Piano-forte

Par Montaigne0860

     Il n’est pas impossible que toute cette musique mélancolique soit liée au piano qui nous chante le regret des oiseaux en allés puisque les plectres du clavecin étaient des plumes et que les marteaux, eux, viennent tout droit des machines à emboutir de l’ère industrielle. Le clavecin dort au château et le piano surgit de l’usine. Son nom même est un cache-tonnerre : le forte est son autre nom, et le forte est le bruit qui incendie nos tympans depuis 1750. Auparavant la voix frêle réservée à la noblesse des salons tout d’ors vêtus était l’apanage des tentures et des habits de grand luxe, notre clavecin était pour quelques-uns une guitare horizontale et acrobatique d’où mille pincements imitaient les oiseaux. Avec le piano, c’est soit l’eau qui descend en cataractes violentes, soit le battement intime du cœur malade de vivre : forte-piano.
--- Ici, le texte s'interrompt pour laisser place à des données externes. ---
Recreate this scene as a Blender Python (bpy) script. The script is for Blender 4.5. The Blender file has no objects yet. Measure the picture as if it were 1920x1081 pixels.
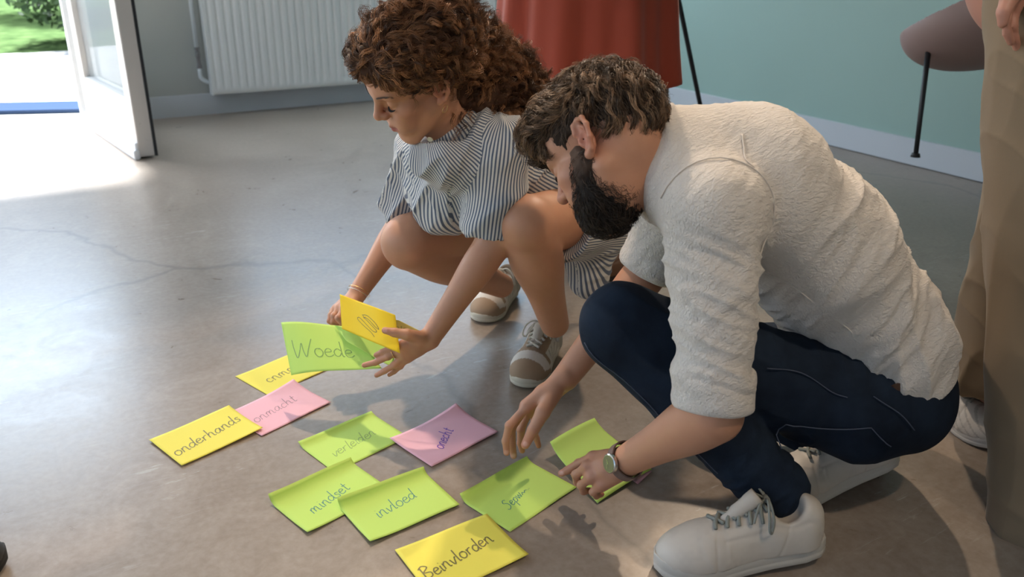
import bpy, bmesh, math, random
import numpy as np
from mathutils import Vector, Matrix

random.seed(4)
RNG = np.random.default_rng(7)
S = bpy.context.scene
COL = S.collection
PI = math.pi
# ------------------------------------------------------------------ camera
FPX = 1575.0; PITCH = math.radians(22.38); ROLL = math.radians(0.5); CAMH = 1.049
_F = np.array([0, math.cos(PITCH), -math.sin(PITCH)])
_R0 = np.array([1.0, 0, 0]); _U0 = np.cross(_R0, _F)
_R = math.cos(ROLL) * _R0 + math.sin(ROLL) * _U0
_U = -math.sin(ROLL) * _R0 + math.cos(ROLL) * _U0
_C = np.array([0, 0, CAMH])
cd = bpy.data.cameras.new('camera'); cam = bpy.data.objects.new('camera', cd); COL.objects.link(cam)
cd.sensor_fit = 'HORIZONTAL'; cd.sensor_width = 36.0; cd.lens = FPX / 1920 * 36.0
cd.clip_start = 0.05; cd.clip_end = 200
M = Matrix.Identity(4)
for i in range(3):
    M[i][0] = _R[i]; M[i][1] = _U[i]; M[i][2] = -_F[i]; M[i][3] = _C[i]
cam.matrix_world = M
cd.dof.use_dof = True; cd.dof.focus_distance = 1.75; cd.dof.aperture_fstop = 4.5
S.camera = cam

def at(x, y, z):
    "survey helper: a point seen at (x, y) of the photograph, z metres along the view axis"
    return _C + z * (_F + _R * (x - 960) / FPX + _U * (540.5 - y) / FPX)

def on_plane(x, y, P0, n):
    d = _F + _R * (x - 960) / FPX + _U * (540.5 - y) / FPX
    P0 = np.array(P0, float); n = np.array(n, float)
    return _C + d * ((P0 - _C) @ n) / (d @ n)

def ground(x, y, h=0.0):
    return on_plane(x, y, (0, 0, h), (0, 0, 1))

# ------------------------------------------------------------------ view, sky, lights
S.view_settings.view_transform = 'Standard'; S.view_settings.look = 'None'
S.view_settings.gamma = 1.0; S.view_settings.use_curve_mapping = False
S.view_settings.exposure = 0.24
w = bpy.data.worlds.new('sky'); S.world = w; w.use_nodes = True
nt = w.node_tree; nt.nodes.clear()
sky = nt.nodes.new('ShaderNodeTexSky'); sky.sky_type = 'NISHITA'
sky.sun_disc = False; sky.sun_elevation = math.radians(38); sky.sun_rotation = math.radians(-60)
bg = nt.nodes.new('ShaderNodeBackground'); bg.inputs['Strength'].default_value = 0.28
out = nt.nodes.new('ShaderNodeOutputWorld')
nt.links.new(sky.outputs[0], bg.inputs[0]); nt.links.new(bg.outputs[0], out.inputs[0])

def lamp(name, kind, loc, target, energy, color, size=0.2, spot=None, blend=0.4, sy=None):
    l = bpy.data.lights.new(name, kind); l.energy = energy; l.color = color
    if kind == 'SPOT':
        l.spot_size = math.radians(spot); l.spot_blend = blend; l.shadow_soft_size = size
    elif kind == 'AREA':
        l.size = size
        if sy: l.shape = 'RECTANGLE'; l.size_y = sy
    elif kind == 'SUN':
        l.angle = math.radians(size)
    o = bpy.data.objects.new(name, l); COL.objects.link(o); o.location = loc
    o.rotation_euler = (Vector(target) - Vector(loc)).to_track_quat('-Z', 'Y').to_euler()
    return o

WARM = (1.0, 0.80, 0.60)
# the sun outside, over the paving beyond the open door
lamp('sun', 'SUN', (-6.5, 12, 9), (-6.5 + .55 * 6.6, 12 - .83 * 6.6, 0), 34.0, (.90, 0.95, 1.0), 7.0)
# ceiling spots of the room (three tracks)
lamp('ceiling_spot_front', 'SPOT', (1.3, 0.3, 2.85), (-0.05, 1.75, 0.3), 75, WARM, 0.06, 48, 0.9)
lamp('ceiling_spot_back', 'SPOT', (1.35, 4.0, 2.85), (0.1, 1.75, 0.4), 215, WARM, 0.05, 46, 0.8)
lamp('ceiling_spot_side', 'SPOT', (-0.7, 3.1, 2.85), (-0.05, 1.35, 0.1), 190, WARM, 0.05, 52, 0.9)
# skylight entering by the open door and by the glazed front on the left
lamp('daylight_door', 'AREA', (-3.33, 4.86, 1.72), (-2.55, 3.55, 0.6), 45, (0.66, 0.83, 1.0), 1.45, sy=0.95)
lamp('daylight_back_window', 'AREA', (-0.93, 6.02, 1.66), (-0.75, 4.9, 0.2), 24, (0.55, 0.78, 1.0), 2.7, sy=1.2)
lamp('daylight_windows', 'AREA', (-3.9, 1.6, 1.5), (0.3, 2.6, 0.4), 32, (0.74, 0.87, 1.0), 3.2, sy=2.0)
# ------------------------------------------------------------------ helpers
def nrm(v):
    v = np.asarray(v, float); return v / (np.linalg.norm(v) + 1e-12)

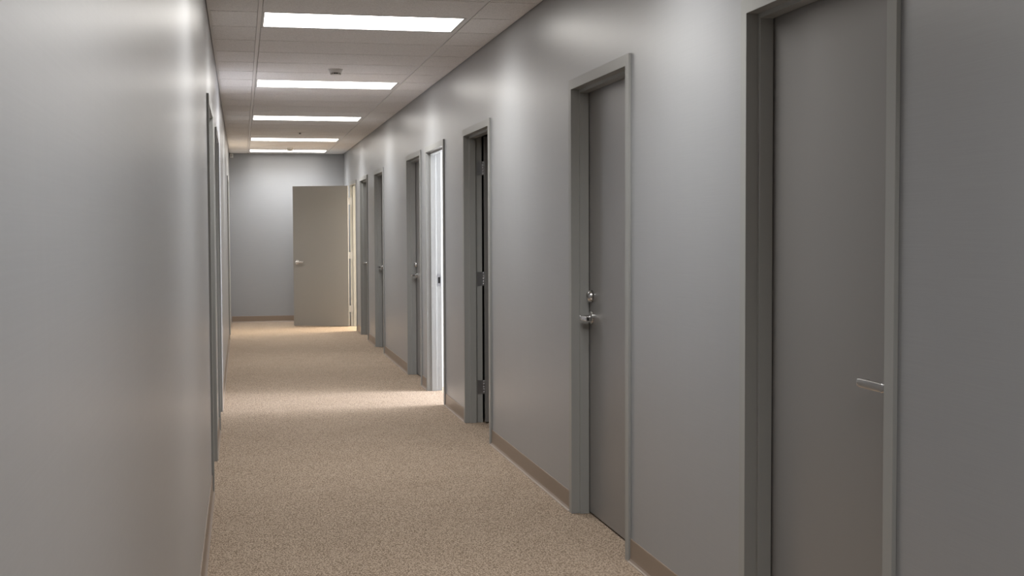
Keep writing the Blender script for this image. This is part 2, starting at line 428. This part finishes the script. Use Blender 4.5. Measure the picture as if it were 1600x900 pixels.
# ------------------------------------------------------------------ ceiling devices
for (x, y, lab) in ((.735, 10.05, 'round off-white smoke detector on the ceiling before the second panel light'), (.731, 19.46, 'round smoke detector on the ceiling just before the farthest panel light')):
    z = H - .002
    e = empty('smoke_detector', (x, y, z)); tag(e, lab, 'smoke detector', 'smoke detectors on the corridor ceiling')
    bm = bmesh.new(); lathe(bm, [(.056, 0), (.056, .006), (.054, .010), (.050, .016), (.044, .030)], (x, y, z), (0, 0, -1), None, 40)
    obj('detector_body', bm, M_white, e)
    bm = bmesh.new(); lathe(bm, [(.030, .030), (.030, .040)], (x, y, z), (0, 0, -1), None, 32)
    obj('vent_core', bm, M_dark, e)
    bm = bmesh.new()
    for k in range(12):
        a = 2 * math.pi * k / 12
        Xr = lambda v, a=a: Vector((x + math.cos(a) * v[0] - math.sin(a) * v[1], y + math.sin(a) * v[0] + math.cos(a) * v[1], v[2]))
        box(bm, (.029, -.0022, z - .040), (.041, .0022, z - .029), Xr)
    lathe(bm, [(.042, .040), (.040, .045), (.030, .048), (.006, .049)], (x, y, z), (0, 0, -1), None, 40)
    obj('detector_cap', bm, M_white, e)
x, y, z = .747, 16.45, H - .002
e = empty('sprinkler_head', (x, y, z)); tag(e, 'small round fire sprinkler head on the ceiling before the fourth panel light', 'sprinkler')
bm = bmesh.new(); lathe(bm, [(.040, 0), (.040, .002), (.034, .005), (.026, .007), (.024, .002)], (x, y, z), (0, 0, -1)); obj('escutcheon', bm, M_white, e)
bm = bmesh.new(); lathe(bm, [(.008, .002), (.008, .010), (.003, .013), (.003, .018)], (x, y, z), (0, 0, -1), None, 16)
box(bm, (x - .012, y - .002, z - .018), (x - .009, y + .002, z - .004)); box(bm, (x + .009, y - .002, z - .018), (x + .012, y + .002, z - .004))
lathe(bm, [(.017, .018), (.017, .0195), (.010, .0205)], (x, y, z), (0, 0, -1), None, 20); obj('sprinkler_nozzle', bm, M_dark, e)

x0 = XL + .03; y0 = YE - .045
e = empty('motion_sensor', (x0, YE, H - .02)); tag(e, 'tiny off-white sensor box high in the far left corner of the end wall', 'sensor')
bm = bmesh.new(); box(bm, (x0 - .015, y0, H - .075), (x0 + .038, YE, H - .014)); obj('sensor_body', bm, M_white, e, .006, seg=3)
bm = bmesh.new(); lathe(bm, [(.018, 0), (.016, .006), (.009, .010), (.002, .011)], (x0 + .0115, y0, H - .050), (0, -1, 0), None, 20); obj('sensor_lens', bm, M_trim, e)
      Le piano est une forme de clavecin démocratique, un piétinement de foule aussi bien que les émois intimes d’un être particulier. C’est pourquoi Chopin s’il choisit la seconde part de cette alternative (émois intimes) ne manque pas cependant dans l’étude révolutionnaire de crier sa révolte contre l’envahissement de la Pologne par les Russes… ces canons cachés sous les fleurs dont parle Schumann. Car le piano est contemporain de la démocratie : chacun va pouvoir à loisir nuancer sa pensée, chanter selon son humeur et la joie et la tristesse qui font nos vies. Nos existences vont en effet piano-forte, mais reconnaissons qu’elles sont plus souvent piano que forte, et donnons raison à ceux qui ont ainsi baptisé cet étrange instrument souple et pourtant souvent droit.